Here's a radical thought for a hypothetical new business in the town. Take Tuesday and Wednesday off as your weekend. And open from 10 a.m. to 8 p.m. on Thursdays to Mondays. That's a 50 hour week. You'll catch weekend traffic. You'll catch evening traffic as people come into town on their way to the pubs and restaurants. You'll catch traditional daytime shoppers on the Thursday and Firday, and at the start of the week on Monday when they may have run out of something over the weekend. It's free parking after 6 p.m. too. And for goodness sake consider opening on the Bank Holidays too, when people have the opportunity to be around.






Update

It's Jubilee Bank Holiday Monday.

I walked through the town this afternoon - starting at 3:30 from the Market Square, down to the bridge over the river Avon and back. I was testing the theory that it's pointless the shops being open on a Bank Holiday because no-one's about that has been expressed to me by some (but not all) of the traders.

21 businesses were open. 73 were closed. And in the 15 minutes or so it took me, I passed 93 people who weren't in their cars - walking up and down, making their way from "a" to "b" where that takes them past shopfronts. That's more than one person per closed shop.

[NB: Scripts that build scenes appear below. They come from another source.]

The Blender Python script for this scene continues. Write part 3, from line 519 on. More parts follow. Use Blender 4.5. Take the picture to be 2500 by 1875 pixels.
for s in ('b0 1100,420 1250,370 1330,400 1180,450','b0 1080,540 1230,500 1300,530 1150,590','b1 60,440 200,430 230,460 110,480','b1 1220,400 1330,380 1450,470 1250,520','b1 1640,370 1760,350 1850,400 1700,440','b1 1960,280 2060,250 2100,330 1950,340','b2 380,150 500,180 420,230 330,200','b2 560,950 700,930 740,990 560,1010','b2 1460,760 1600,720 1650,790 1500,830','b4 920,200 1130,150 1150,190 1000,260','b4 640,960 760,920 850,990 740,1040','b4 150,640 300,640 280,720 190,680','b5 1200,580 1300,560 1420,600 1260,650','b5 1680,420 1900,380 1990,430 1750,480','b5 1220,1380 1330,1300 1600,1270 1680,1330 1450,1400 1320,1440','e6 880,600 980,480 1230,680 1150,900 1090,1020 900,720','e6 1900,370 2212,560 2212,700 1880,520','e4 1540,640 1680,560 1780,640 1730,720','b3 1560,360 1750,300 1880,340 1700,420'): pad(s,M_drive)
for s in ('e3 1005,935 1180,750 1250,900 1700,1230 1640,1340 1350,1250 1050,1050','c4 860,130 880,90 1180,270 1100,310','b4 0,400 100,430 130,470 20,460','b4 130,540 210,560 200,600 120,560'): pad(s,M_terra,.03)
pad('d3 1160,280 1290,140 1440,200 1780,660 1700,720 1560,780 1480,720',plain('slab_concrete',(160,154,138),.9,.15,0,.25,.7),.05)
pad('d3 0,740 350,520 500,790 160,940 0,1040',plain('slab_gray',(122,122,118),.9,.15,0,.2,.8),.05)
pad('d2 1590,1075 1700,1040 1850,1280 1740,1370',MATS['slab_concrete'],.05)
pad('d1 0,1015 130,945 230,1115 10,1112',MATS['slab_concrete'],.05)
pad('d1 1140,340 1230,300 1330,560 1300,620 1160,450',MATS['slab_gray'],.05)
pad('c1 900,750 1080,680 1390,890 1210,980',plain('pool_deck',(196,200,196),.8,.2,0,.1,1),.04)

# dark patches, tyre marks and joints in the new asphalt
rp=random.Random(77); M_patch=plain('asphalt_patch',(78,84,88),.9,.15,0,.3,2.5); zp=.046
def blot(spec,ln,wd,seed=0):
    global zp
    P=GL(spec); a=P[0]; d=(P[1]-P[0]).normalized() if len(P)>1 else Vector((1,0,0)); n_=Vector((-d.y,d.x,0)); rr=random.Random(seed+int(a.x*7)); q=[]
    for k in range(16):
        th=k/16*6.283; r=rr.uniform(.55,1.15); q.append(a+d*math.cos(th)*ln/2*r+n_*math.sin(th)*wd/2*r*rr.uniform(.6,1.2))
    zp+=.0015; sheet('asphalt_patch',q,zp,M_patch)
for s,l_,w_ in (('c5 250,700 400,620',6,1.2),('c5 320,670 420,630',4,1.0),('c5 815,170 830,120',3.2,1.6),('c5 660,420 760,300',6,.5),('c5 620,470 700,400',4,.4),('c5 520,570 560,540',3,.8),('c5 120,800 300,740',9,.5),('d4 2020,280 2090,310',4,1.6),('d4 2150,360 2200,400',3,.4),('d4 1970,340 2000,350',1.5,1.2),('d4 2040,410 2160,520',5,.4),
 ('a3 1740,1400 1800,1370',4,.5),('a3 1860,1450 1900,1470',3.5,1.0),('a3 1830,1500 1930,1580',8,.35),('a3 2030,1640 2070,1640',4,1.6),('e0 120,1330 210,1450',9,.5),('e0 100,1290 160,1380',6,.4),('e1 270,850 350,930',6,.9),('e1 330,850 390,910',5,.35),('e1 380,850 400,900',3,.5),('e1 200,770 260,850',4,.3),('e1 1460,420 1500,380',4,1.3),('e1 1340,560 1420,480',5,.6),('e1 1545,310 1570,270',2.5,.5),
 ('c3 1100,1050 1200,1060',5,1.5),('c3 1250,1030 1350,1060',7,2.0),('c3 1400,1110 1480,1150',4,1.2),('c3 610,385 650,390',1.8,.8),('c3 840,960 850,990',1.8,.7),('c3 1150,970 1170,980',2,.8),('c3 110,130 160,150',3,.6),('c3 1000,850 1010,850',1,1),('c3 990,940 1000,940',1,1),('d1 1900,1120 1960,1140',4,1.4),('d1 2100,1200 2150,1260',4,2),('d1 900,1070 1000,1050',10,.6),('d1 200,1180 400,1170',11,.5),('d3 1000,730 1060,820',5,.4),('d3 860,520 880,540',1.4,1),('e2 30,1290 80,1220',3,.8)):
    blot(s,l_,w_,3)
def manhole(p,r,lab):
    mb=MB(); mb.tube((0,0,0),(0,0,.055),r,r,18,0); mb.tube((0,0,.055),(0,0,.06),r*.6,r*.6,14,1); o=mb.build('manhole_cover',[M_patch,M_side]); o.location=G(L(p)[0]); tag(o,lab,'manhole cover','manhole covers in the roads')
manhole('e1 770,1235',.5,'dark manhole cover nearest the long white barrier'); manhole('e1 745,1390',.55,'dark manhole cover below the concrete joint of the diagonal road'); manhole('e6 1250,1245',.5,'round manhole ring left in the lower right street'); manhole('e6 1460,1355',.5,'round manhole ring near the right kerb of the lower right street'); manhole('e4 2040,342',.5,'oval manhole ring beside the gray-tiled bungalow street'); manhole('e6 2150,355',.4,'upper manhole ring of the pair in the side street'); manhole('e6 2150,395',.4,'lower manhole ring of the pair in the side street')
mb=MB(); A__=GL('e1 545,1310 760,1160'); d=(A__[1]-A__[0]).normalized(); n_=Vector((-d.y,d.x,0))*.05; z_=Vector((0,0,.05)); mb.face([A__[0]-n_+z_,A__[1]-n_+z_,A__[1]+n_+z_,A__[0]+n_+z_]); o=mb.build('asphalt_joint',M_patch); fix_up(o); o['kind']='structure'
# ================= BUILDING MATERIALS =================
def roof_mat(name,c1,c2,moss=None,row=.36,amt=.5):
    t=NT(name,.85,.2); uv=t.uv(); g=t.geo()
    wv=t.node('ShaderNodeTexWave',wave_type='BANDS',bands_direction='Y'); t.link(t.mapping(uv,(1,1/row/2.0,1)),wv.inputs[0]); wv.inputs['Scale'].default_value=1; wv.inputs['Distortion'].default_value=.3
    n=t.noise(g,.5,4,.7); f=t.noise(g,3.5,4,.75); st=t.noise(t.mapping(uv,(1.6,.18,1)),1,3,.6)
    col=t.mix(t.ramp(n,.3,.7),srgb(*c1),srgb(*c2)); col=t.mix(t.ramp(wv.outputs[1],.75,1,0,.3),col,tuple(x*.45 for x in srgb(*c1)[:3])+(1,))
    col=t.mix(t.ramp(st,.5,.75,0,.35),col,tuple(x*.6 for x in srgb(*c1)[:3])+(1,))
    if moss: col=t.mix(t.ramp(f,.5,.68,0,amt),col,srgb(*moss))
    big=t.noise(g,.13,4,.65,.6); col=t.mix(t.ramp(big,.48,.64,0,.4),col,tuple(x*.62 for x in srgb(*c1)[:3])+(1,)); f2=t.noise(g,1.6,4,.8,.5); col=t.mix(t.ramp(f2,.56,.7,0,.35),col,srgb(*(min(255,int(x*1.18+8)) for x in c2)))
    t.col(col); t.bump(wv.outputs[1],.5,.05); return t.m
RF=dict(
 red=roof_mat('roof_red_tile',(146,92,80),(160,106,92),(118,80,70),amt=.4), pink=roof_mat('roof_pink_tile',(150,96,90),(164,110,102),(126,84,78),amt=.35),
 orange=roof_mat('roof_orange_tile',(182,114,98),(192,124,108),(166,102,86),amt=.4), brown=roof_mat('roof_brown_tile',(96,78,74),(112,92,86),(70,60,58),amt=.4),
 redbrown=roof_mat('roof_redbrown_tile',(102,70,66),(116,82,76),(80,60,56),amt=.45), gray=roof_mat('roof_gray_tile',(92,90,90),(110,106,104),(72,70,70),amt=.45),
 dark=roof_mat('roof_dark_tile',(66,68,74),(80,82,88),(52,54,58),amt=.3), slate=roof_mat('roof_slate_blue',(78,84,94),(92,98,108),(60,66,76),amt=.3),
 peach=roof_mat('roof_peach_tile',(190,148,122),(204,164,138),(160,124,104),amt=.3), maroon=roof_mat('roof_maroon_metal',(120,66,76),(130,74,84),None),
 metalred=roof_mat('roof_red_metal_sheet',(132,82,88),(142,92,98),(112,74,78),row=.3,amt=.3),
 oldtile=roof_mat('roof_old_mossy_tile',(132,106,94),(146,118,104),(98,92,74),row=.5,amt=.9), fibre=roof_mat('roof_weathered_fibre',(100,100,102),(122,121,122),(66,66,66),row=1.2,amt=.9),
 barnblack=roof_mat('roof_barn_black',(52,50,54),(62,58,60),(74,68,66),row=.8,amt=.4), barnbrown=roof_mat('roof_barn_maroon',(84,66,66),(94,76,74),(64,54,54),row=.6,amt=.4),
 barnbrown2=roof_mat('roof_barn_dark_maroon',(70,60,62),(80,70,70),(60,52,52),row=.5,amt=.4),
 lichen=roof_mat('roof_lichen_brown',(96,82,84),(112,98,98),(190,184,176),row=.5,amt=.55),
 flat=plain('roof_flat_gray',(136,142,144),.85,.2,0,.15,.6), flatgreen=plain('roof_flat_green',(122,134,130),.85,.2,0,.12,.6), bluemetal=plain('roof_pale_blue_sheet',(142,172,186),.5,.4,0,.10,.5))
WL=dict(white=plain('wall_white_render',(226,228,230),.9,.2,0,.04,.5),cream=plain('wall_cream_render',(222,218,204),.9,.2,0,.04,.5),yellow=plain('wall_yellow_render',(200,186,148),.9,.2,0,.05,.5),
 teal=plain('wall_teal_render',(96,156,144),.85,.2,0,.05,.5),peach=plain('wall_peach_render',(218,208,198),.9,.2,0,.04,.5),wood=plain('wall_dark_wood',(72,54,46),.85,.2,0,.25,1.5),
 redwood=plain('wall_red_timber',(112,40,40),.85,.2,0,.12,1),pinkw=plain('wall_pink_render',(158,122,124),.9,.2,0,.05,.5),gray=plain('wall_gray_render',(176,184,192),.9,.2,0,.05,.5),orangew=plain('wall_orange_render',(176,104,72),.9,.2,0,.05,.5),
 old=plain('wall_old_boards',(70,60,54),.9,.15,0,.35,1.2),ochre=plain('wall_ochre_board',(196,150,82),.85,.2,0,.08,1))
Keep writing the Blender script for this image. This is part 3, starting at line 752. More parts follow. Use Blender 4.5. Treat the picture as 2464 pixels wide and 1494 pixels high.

I spoke with an old long-established aquaintance in one of the open businesses, and she was telling me that they had been rushed off their feet, with people coming in grumbling about how little was open.

Open: Backhouse Bet; Blockbuster; Newsagents; William Hill; Specsavers. The Grapes; The Bear. Sainsbury's; Domino; Waitrose; Mamma Mia; Chicken Hut; Kebab House; Superdrug; Parson's Nose; Pound Stretcher; Chick-o-Land; King's Arms; Tavern; Cornerstone Cafe; Factory Shop. What do they have in common? They're all successful businesses - our takeaways and pubs are buoyant, and the other stores are largely ones that started from humble beginnings and have grown from a single shop in a single town to much more. "Even on a Bank Holiday Monday you can get most of what you need in Melksham" and those businesses that chose not to open have really only got themselves to blame if they've lost custom.